Coop Reserve Funds
i know more is always better, but what seems to be an average/decent amount to have in a reserve fund for a small 4 unit coop? thanks!
i know more is always better, but what seems to be an average/decent amount to have in a reserve fund for a small 4 unit coop? thanks!
I’m thinking operating expenses are irrelevant to reserves in a brownstone. Operating expenses should be covered by maintenance. Reserve is for repair projects…so the amount needed depends on how much repair is needed and how the owners decide to pay for stuff…whether via assessment, or by building up reserves through setting maintenance above operating expenses. If they choose the third way, a mortgage, then that would make for a big reserve for many years while they spend it down on repairs.
There is no general rule, as is appropriate for larger buildings…as 4-units are managed only by the owners, and they are free to do whatever they jointly can decide.
Our 40 unit apartment building advised to have a reserve fund equal to 3-5 months of operating expenses. In our building, that’s approx. 50K.
hah, if a small building had a reserve fund that large (like $1 mil) i’d do a buyout of all the units to get at the cash then re-sell them with a smaller reserve.
Operating expenses have risen sharply in recent years. This has hit owners in small buildings harder, as there are fewer shareholders to spread expenses around to. Many have likely reduced reserves spending on repairs without sharply raising the maintenance enough to replenish them. It is a balancing act. It used to be a way to own fairly inexpensively…but not so much now.
Agree $10,000 is more likely. Barely enough even if a building is in good repair. A bit more is nicer. Also, make sure maintenance is high enough to cover yearly operating expenses, and then some. A poorly maintained building should be a red flag. Even if you find it is filled with stingy people or financially-stretched people who want to live without repairs with no thought of resale, and you are also one of these, you may face problems if someone has financial problems or moves and needs to sell if the place is a turn-off to potential buyers – the shareholder who is having trouble selling may stop paying maintenance.

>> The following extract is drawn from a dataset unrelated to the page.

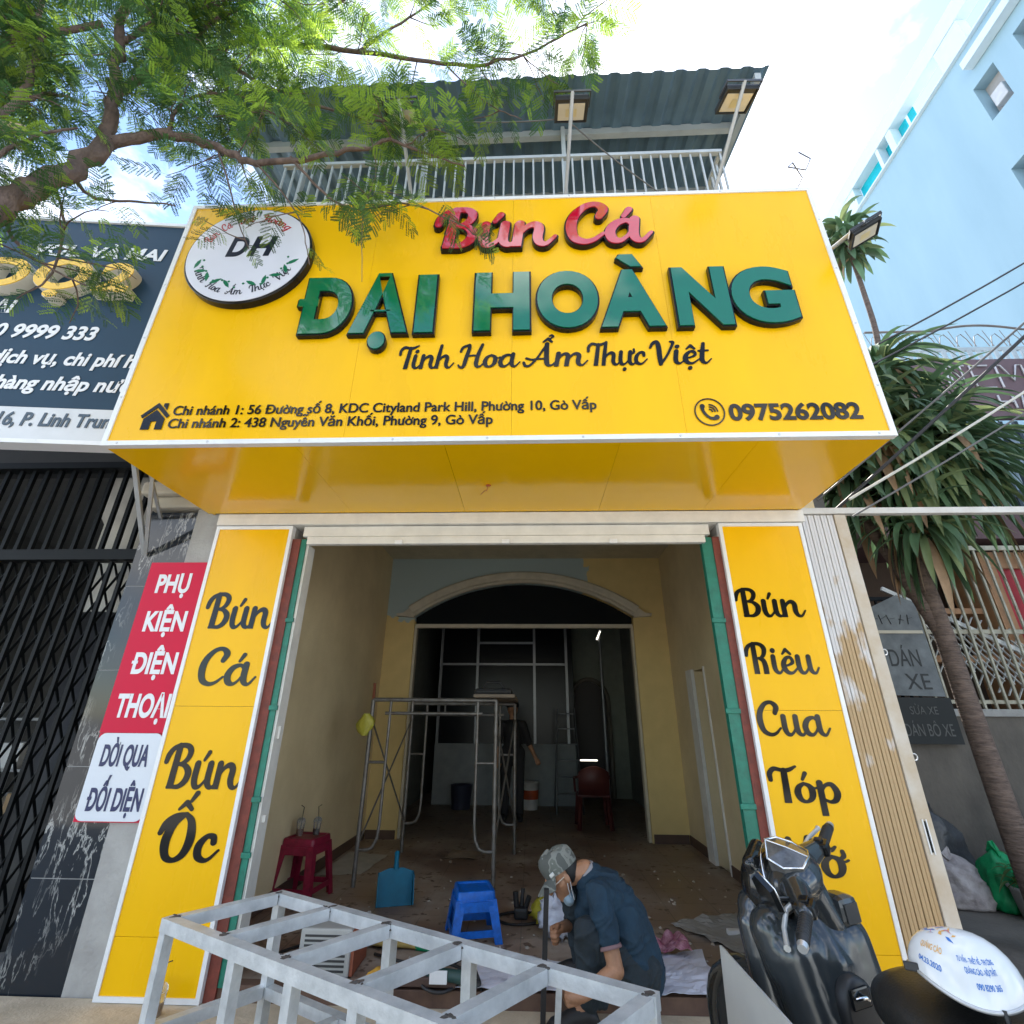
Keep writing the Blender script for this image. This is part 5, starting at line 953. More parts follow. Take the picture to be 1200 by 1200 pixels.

please ignore typos above..hit ‘post’ by mistake.
When buying into a four-unit, you need to compare the existing reserve with the work that needs to be done in the next few years. This is where a good inspector comes in (and why I have never understood buyers who don’t get an inspection.) If it looks like you will be assessed to keep the place in good enough repair for you, you can judge whether you can afford to pay assessments, or else look for a building in better repair.
What is harder to judge is whether others in the building can pay, or are willing to pay even if they are well able to. Though that can be true even when there is a reserve. There are some who have issues and prefer to live with building in disrepair, even with unsafe conditions, rather than vote to spend what reserve there is to fix stuff, or to ever raise the maintenance to do so. What works best if all owners are of the same mind on these things, but that only happens sometimes. Other people are a pain…would you logically buy a building with three people you’d never met? It is a leap of faith that things will work out. Having done it, I’m clear that I won’t do it again.
mopar- it is a completely different dynamic. In a big building, you have way more expenses…managment agent, elevators, staff, cleaning, landscaping, etc. A four unit brownstone coop is like owning a brownstone with three partners (though it can be like with three crazy strangers). And a project or repair, like gettting a new roof, or a parapet repairm costs way more in a big building, involving scaffolding and architects.
In a brownstone coop, you aren’t planning a complete renovation, like a single owner might renovate a brownstone, so there isn’t any need for a huge reserve like the $100,0pp you mention. You just do projects as they are needed, or desired by the owners. If you want to increase the reserve to avoid assessments, you raise the maintenance to do so, or get or refinance a mortgage.
Also, in a big building, the board is managing for the others shareholders, with the assistance of the managing agent they hire. In a four unit, you self-manage, and everybody who wants to be on the board is, and anybody who isn’t still attends board meetings. It is fairly informal management. You decide among youurselves how to raise the funds for repairs you want to do, and sometimes you put them off.
I suppose you could have a luxury four-unit coop who hired a managing agent instead of doing the work themselves, and totally spiffing up the building. But even iif you did so and hired people to do everything like put out the garbage, common area cleaning, and leaf raking, as some self-managed 4-units do, if generally costs less to maintain than a large building. High maintenances is small buildings are generally the result of a large underlying mortgaage…perhaps undertaken to do needed repairs.
I agree with mopar, $20,000 would be great. I’d imagine $10,000 range is more realistic.
we did walk away from coops with puny reserve funds when we were buying but some buildings run with no reserve and just do assessments when big items come up.
Brokelin, doesn’t a small, four-unit coop basically mean a building the size of a rowhouse? When I lived in a coop in a 1930s apartment buildingwe had a reserve fund of $1 million.